### Task brief:
Return only the lines running from the line with "v: XL+max(0, (v-.07-Z0))/SL)" down to the line with "return Vector(((px - CX) / F * y, y, z))", both included, exactly as they appear.

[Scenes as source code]
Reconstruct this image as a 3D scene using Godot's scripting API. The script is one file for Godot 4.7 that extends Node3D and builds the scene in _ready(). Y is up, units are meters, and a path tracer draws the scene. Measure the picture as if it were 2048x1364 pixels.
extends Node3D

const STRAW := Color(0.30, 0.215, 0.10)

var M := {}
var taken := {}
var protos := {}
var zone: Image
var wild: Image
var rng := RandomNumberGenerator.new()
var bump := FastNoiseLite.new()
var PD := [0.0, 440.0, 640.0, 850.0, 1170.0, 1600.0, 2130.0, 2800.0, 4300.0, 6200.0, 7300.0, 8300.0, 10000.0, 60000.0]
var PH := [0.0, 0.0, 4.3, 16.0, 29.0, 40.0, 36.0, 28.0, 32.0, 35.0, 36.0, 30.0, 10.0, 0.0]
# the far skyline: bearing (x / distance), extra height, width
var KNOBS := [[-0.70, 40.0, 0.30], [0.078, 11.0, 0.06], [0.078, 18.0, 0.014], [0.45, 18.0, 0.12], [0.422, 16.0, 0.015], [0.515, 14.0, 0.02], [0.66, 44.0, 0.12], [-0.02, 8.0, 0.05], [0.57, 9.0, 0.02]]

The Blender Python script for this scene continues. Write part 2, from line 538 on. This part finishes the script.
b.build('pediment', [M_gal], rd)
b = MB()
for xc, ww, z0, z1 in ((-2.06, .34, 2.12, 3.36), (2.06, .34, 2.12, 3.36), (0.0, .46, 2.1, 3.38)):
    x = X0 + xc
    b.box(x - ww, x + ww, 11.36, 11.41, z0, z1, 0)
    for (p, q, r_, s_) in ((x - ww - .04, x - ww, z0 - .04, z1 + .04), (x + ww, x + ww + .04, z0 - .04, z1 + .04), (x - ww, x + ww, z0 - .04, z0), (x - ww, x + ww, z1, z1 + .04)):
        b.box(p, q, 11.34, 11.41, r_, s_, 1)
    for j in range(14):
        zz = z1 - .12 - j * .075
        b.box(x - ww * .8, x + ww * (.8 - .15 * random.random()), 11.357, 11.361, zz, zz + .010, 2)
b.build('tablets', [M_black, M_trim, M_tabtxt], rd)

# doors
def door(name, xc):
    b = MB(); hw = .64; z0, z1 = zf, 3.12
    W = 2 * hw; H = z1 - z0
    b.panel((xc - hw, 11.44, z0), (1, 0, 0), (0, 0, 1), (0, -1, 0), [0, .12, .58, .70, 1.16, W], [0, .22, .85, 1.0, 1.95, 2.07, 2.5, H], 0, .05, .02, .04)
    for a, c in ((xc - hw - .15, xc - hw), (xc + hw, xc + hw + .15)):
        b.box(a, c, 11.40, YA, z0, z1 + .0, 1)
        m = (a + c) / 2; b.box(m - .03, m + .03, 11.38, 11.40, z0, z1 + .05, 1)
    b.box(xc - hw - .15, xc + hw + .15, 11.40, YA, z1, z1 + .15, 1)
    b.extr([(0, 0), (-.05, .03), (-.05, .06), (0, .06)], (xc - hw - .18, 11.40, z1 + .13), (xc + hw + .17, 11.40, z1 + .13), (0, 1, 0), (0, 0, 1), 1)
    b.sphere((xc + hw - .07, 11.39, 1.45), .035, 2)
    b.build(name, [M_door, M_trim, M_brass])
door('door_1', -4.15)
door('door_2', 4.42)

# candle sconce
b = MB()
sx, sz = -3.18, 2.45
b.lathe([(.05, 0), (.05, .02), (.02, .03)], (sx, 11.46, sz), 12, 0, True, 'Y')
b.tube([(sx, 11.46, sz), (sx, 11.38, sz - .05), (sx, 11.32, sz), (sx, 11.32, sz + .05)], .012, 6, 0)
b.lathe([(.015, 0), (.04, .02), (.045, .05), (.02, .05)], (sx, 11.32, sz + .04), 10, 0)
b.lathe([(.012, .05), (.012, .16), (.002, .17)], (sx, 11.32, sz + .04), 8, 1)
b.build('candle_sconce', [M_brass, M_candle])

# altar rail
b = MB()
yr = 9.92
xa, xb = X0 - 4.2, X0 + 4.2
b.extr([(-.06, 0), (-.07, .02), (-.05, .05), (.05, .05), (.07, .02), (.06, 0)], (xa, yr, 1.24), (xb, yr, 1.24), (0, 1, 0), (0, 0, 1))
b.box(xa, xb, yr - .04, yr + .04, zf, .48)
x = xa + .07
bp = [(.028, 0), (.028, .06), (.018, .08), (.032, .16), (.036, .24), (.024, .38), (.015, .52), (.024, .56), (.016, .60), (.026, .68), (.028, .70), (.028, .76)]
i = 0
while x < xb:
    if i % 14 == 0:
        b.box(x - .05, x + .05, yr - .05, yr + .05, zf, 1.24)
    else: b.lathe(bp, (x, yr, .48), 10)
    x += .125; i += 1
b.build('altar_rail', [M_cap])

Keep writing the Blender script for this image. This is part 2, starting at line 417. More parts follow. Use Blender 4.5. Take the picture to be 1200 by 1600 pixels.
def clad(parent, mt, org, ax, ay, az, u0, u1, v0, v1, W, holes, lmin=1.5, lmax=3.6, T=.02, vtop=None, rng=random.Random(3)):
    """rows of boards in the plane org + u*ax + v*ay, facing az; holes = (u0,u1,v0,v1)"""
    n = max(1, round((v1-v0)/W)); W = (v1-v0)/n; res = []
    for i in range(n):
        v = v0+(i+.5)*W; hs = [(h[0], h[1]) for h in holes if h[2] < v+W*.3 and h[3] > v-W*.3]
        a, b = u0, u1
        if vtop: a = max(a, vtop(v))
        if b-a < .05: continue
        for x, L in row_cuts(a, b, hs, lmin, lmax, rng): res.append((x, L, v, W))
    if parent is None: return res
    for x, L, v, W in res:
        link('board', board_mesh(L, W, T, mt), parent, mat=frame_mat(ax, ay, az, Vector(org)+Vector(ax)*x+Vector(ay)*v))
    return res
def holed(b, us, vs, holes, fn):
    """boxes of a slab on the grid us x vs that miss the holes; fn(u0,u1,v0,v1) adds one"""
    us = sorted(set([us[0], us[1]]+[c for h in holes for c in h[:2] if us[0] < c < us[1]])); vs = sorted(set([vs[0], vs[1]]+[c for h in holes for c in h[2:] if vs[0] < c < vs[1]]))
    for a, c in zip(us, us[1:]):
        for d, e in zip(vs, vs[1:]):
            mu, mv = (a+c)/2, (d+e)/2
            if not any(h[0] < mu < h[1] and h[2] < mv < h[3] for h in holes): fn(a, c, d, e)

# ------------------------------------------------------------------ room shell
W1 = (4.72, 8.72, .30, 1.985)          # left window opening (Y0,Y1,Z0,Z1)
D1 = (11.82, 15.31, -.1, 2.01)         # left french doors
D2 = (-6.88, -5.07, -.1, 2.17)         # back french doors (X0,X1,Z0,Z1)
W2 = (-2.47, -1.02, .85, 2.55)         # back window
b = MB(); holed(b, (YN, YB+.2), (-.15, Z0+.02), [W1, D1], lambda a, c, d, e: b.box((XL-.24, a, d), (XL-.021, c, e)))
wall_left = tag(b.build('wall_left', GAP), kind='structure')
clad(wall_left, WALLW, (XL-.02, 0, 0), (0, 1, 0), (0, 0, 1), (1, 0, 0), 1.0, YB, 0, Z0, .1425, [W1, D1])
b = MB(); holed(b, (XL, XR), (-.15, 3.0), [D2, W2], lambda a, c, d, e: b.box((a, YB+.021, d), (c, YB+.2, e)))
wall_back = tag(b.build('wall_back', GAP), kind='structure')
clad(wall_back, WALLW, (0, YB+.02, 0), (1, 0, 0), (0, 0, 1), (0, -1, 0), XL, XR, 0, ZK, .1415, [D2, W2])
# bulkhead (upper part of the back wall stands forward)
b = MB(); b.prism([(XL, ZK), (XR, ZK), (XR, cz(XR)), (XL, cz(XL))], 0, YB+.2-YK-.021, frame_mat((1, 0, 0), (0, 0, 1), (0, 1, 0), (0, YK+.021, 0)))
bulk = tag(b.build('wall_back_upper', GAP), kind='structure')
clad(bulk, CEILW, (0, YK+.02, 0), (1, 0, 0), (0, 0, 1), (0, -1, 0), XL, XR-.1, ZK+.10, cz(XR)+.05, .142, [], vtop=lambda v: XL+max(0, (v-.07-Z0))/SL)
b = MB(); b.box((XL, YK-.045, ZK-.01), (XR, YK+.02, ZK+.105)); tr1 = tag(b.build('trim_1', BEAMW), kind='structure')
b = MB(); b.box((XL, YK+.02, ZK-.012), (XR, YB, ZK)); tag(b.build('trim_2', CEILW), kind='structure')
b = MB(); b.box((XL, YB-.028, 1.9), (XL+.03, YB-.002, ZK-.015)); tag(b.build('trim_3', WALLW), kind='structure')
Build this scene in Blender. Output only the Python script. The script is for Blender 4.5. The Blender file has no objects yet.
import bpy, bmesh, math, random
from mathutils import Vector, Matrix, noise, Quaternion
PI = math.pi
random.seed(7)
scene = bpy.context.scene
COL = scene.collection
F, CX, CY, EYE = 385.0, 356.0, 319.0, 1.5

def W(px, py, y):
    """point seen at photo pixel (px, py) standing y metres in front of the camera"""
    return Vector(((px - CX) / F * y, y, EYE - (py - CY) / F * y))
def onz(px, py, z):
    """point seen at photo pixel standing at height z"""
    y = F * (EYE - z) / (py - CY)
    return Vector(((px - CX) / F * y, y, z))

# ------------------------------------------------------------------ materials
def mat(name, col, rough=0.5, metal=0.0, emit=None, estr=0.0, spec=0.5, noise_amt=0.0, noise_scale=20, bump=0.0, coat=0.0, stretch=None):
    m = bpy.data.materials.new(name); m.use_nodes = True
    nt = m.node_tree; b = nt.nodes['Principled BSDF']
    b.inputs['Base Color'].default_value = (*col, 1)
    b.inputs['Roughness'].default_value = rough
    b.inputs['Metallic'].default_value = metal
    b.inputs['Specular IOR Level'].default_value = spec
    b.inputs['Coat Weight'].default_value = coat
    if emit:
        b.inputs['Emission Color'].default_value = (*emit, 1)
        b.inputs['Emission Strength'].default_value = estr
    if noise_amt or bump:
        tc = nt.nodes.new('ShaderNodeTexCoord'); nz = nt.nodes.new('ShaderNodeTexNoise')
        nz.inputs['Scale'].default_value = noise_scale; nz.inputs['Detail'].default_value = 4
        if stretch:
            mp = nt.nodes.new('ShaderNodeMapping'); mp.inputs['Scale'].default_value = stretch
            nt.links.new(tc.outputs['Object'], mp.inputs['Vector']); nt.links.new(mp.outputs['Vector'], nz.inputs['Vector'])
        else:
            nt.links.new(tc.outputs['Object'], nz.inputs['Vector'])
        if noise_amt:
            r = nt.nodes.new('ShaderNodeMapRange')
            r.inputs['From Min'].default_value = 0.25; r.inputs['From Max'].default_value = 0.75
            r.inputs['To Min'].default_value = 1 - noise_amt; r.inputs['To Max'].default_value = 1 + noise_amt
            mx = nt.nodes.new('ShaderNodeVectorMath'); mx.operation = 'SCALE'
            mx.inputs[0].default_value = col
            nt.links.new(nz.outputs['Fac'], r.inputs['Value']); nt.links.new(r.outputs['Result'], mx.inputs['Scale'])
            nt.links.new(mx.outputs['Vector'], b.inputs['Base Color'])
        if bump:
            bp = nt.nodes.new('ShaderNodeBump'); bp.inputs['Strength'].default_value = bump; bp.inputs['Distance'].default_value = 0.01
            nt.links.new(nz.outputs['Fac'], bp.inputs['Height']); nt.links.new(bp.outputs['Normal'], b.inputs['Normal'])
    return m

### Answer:
clad(bulk, CEILW, (0, YK+.02, 0), (1, 0, 0), (0, 0, 1), (0, -1, 0), XL, XR-.1, ZK+.10, cz(XR)+.05, .142, [], vtop=lambda v: XL+max(0, (v-.07-Z0))/SL)
b = MB(); b.box((XL, YK-.045, ZK-.01), (XR, YK+.02, ZK+.105)); tr1 = tag(b.build('trim_1', BEAMW), kind='structure')
b = MB(); b.box((XL, YK+.02, ZK-.012), (XR, YB, ZK)); tag(b.build('trim_2', CEILW), kind='structure')
b = MB(); b.box((XL, YB-.028, 1.9), (XL+.03, YB-.002, ZK-.015)); tag(b.build('trim_3', WALLW), kind='structure')
Build this scene in Blender. Output only the Python script. The script is for Blender 4.5. The Blender file has no objects yet.
import bpy, bmesh, math, random
from mathutils import Vector, Matrix, noise, Quaternion
PI = math.pi
random.seed(7)
scene = bpy.context.scene
COL = scene.collection
F, CX, CY, EYE = 385.0, 356.0, 319.0, 1.5

def W(px, py, y):
    """point seen at photo pixel (px, py) standing y metres in front of the camera"""
    return Vector(((px - CX) / F * y, y, EYE - (py - CY) / F * y))
def onz(px, py, z):
    """point seen at photo pixel standing at height z"""
    y = F * (EYE - z) / (py - CY)
    return Vector(((px - CX) / F * y, y, z))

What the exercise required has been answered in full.